Um planeta interestelar, segundo a nomenclatura científica brasileira, ou errante/desgarrado/rebelde na linguagem informal, é um corpo de massa planetária que não orbita uma estrela e flutua de Cosmos livremente. Tais objetos costumam se comportar de formas distintas e um tanto estranhas, o que nos traz ao curioso caso de Cha-1107-7626.
Descoberto em 2008 e ainda em formação, ele iniciou recentemente um processo tresloucado de absorção de matéria, a uma taxa de 6 bilhões de toneladas de gás e poeira estelar por segundo.
Representação artística de Cha 1107-7626 fazendo um “lanchinho” (Crédito: L. Calçada/M. Kornmesser/European Southern Observatory)

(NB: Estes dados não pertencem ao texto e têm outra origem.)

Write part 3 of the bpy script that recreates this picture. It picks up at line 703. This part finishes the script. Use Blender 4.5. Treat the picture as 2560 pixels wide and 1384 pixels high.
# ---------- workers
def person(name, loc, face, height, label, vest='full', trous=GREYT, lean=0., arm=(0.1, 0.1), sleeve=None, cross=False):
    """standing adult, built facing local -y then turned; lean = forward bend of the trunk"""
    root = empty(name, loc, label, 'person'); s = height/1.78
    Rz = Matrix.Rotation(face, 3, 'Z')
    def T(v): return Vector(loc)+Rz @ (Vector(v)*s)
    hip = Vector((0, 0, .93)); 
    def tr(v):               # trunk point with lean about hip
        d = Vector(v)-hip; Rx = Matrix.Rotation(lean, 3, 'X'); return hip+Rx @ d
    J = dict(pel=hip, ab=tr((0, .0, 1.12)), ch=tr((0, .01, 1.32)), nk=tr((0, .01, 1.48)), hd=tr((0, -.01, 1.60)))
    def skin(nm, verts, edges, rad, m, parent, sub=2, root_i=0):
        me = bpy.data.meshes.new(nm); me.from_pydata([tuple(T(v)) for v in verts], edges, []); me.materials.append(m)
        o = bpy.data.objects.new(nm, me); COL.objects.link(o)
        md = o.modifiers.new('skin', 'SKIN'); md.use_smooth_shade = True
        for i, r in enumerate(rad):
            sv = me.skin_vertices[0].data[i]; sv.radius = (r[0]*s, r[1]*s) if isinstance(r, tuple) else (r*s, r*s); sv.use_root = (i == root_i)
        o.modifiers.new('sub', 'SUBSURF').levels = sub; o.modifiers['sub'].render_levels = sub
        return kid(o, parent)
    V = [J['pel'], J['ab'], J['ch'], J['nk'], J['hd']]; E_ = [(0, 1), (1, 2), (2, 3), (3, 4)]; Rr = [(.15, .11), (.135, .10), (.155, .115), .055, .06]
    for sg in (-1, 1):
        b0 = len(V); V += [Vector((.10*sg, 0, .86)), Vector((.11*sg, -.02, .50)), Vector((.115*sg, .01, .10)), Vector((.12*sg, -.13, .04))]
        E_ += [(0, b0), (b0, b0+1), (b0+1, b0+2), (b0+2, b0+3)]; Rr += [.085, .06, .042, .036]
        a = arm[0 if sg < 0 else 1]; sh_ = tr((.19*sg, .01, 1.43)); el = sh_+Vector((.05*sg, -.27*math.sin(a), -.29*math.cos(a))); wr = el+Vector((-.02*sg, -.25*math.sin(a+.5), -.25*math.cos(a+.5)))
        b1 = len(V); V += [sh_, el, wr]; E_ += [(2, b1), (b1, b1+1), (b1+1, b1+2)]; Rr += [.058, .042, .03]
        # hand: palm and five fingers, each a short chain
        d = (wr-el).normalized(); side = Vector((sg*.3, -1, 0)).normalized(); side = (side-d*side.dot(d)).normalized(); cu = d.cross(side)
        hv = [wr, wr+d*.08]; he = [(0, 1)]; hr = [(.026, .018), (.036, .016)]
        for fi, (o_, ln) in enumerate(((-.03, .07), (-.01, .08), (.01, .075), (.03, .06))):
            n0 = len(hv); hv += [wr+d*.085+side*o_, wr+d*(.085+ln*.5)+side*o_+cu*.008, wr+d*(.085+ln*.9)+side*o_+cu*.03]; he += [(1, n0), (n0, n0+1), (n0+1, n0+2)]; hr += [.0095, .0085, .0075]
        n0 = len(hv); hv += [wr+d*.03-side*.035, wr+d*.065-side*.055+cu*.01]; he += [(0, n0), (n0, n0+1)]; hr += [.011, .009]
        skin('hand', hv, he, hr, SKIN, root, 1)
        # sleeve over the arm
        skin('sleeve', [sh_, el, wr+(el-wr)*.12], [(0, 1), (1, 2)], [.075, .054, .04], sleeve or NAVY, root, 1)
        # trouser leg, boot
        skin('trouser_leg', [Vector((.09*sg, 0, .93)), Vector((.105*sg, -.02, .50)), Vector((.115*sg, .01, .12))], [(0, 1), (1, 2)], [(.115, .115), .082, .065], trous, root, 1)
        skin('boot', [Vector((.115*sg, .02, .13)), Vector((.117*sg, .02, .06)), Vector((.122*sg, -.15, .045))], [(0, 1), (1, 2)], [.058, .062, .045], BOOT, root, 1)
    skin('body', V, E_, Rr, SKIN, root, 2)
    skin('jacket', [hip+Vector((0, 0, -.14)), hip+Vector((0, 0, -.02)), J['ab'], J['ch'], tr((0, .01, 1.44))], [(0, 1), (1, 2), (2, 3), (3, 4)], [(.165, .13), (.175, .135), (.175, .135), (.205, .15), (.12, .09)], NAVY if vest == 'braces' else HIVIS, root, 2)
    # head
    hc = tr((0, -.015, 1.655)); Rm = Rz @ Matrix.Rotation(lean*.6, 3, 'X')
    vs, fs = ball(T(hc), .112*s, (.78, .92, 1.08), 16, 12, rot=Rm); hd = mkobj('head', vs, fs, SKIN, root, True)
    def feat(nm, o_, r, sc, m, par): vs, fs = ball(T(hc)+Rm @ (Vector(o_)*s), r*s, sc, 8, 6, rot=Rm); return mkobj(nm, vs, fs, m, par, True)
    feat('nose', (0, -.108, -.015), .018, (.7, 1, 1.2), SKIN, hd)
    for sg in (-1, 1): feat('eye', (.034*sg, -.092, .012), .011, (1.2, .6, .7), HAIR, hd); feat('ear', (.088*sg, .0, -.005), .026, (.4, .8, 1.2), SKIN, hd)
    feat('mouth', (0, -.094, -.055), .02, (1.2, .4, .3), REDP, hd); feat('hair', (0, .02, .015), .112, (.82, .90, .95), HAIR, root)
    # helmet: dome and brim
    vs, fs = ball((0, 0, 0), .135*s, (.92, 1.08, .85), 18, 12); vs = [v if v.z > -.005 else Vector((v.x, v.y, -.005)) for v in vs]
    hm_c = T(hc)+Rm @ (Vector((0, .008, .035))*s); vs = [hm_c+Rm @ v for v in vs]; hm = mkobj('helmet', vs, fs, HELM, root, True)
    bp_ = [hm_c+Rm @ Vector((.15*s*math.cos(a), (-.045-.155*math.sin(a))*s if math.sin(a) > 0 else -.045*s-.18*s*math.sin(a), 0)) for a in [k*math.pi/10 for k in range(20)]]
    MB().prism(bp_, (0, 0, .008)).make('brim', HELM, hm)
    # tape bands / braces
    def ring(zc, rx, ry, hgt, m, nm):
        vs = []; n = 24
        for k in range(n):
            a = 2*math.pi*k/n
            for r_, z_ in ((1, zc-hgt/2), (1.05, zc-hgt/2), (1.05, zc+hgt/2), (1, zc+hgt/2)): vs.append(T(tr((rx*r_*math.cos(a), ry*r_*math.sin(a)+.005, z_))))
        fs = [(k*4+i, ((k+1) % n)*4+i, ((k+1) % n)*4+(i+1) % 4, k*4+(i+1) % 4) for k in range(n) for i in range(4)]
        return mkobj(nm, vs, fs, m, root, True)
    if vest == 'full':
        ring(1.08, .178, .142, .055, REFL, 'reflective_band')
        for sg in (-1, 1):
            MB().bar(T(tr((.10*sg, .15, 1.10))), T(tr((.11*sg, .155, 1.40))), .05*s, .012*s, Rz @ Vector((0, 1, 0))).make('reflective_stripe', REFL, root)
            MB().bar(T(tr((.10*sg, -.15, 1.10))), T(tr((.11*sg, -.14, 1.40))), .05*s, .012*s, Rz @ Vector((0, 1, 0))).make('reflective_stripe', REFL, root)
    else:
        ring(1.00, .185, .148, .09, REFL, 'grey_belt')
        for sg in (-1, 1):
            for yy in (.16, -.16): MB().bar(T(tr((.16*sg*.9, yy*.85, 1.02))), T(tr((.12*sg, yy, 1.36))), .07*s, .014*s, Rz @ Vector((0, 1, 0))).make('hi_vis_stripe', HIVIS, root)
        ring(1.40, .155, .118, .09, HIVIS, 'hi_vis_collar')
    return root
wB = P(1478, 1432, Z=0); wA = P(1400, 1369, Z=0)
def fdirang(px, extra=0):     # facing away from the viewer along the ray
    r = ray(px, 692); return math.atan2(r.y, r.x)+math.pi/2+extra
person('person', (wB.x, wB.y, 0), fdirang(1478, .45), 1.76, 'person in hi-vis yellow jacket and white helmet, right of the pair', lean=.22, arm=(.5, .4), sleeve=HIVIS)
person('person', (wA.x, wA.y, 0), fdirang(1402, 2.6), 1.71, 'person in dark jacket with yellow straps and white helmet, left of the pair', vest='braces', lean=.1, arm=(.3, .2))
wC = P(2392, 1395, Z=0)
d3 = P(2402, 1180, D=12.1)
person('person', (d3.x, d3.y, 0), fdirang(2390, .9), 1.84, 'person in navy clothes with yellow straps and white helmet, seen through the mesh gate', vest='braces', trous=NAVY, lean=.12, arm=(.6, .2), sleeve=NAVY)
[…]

Um planeta em fase de crescimento
Planetas errantes não são tão incomuns, eles podem se formar dentro de sistemas estelares, mas acabam ejetados pelas forças gravitacionais, ou se agregam por conta própria, no que alguns cientistas os consideram pequenas “estrelas falhas” (as grandes fracassadas seriam gigantes gasosos como Júpiter, algo disputado até hoje), tendo proposto inclusive reclassificá-los como “sub-anãs marrons”.
É teorizado que existem bilhões, senão trilhões de planetas errantes na Via Láctea, e essa é inclusive uma das missões do Telescópio Espacial Nancy Grace Roman (RST), a ser lançado em 2027 se nada mais der errado: identificar exoplanetas usando o efeito de microlente gravitacional, e reduzir o número suposto de corpos do tipo a uma estimativa mais real.
Cha 1107-7626 seria só mais um entre muitos outros, um planeta errante localizado na constelação de Camaleão, a 620 anos-luz da Terra, ou “logo ali na esquina” na escala cósmica. Ele teria massa equivalente a 6 ou 10 vezes a de Júpiter, e um raio 2,8 vezes maior que nosso vizinho maior. Por estar ainda nos estágios iniciais de formação, ele continua absorvendo matéria do disco de acreção do qual se formou, mas de uns tempos para cá, cientistas identificaram o que pode ser chamado de “surto de crescimento”.
Usando o Very Large Telescope (VLT), aquele projeto da ESO (European Southern Observatory) do qual o Brasil foi chutado (o que é bem a nossa cara), foi observado que desde agosto de 2025, o planeta errante passou a absorver muito mais matéria do que vinha “comendo” até então.
Víctor Almendros-Abad, ao Instituto Astronômico de Palermo, do Instituto Nacional de Astrofísica da Itália, e um dos co-autores do estudo (cuidado, PDF), menciona que o consumo de matéria por Cha 1107-7626 acelerou em 8 vezes quando comparado à taxa antes de 08/2025, o que foi categorizado como o episódio de acreção mais rápido já registrado. É como ele o planeta absorvesse uma quantidade de matéria equivalente à massa de oito Pallas, o terceiro maior asteroide do Sistema Solar, por ano.
O VLT não foi o único telescópio usado, a ESO também teve acesso a dados do James Webb, operado pela NASA. Os pesquisadores notaram forte atividade magnética, e a química ao redor do astro também mudou, com a identificação de vapor de água durante o surto, mas não antes disso, ambos eventos que se acreditavam serem restritos a estrelas; é a primeira vez que ambas ocorrências foram documentadas em objetos de menos massa, como planetas.
Os pesquisadores envolvidos no estudo estão tão confusos quanto maravilhados. Outra co-autora, a astrônoma Belinda Damian da Universidade de St. Andrews, no Reino Unido, diz que a descoberta “borra a linha entre estrelas e planetas”, e permite observar o processo de formação inicial de um planeta interestelar, que ainda levanta uma série de questões de acadêmicos.
Já para Amelia Bayo, astrônoma do ESO e também co-autora, “a ideia de que um objeto planetário pode se comportar como uma estrela é inspiradora, e nos convida a imaginar como seriam os mundos além do nosso, durante seus estágios iniciais”, afinal, o Universo não é só mais esquisito do que imaginamos, mas mais esquisito do que podemos imaginar.
Referências bibliográficas
ALMENDROS-ABAD, V., SCHOLZ, A., DAMIAN, B. et al. Discovery of an Accretion Burst in a Free-floating Planetary-mass Object. The Astrophysical Journal Letters, Volume 992, Edição 1, 7 páginas, 2 de outubro de 2025.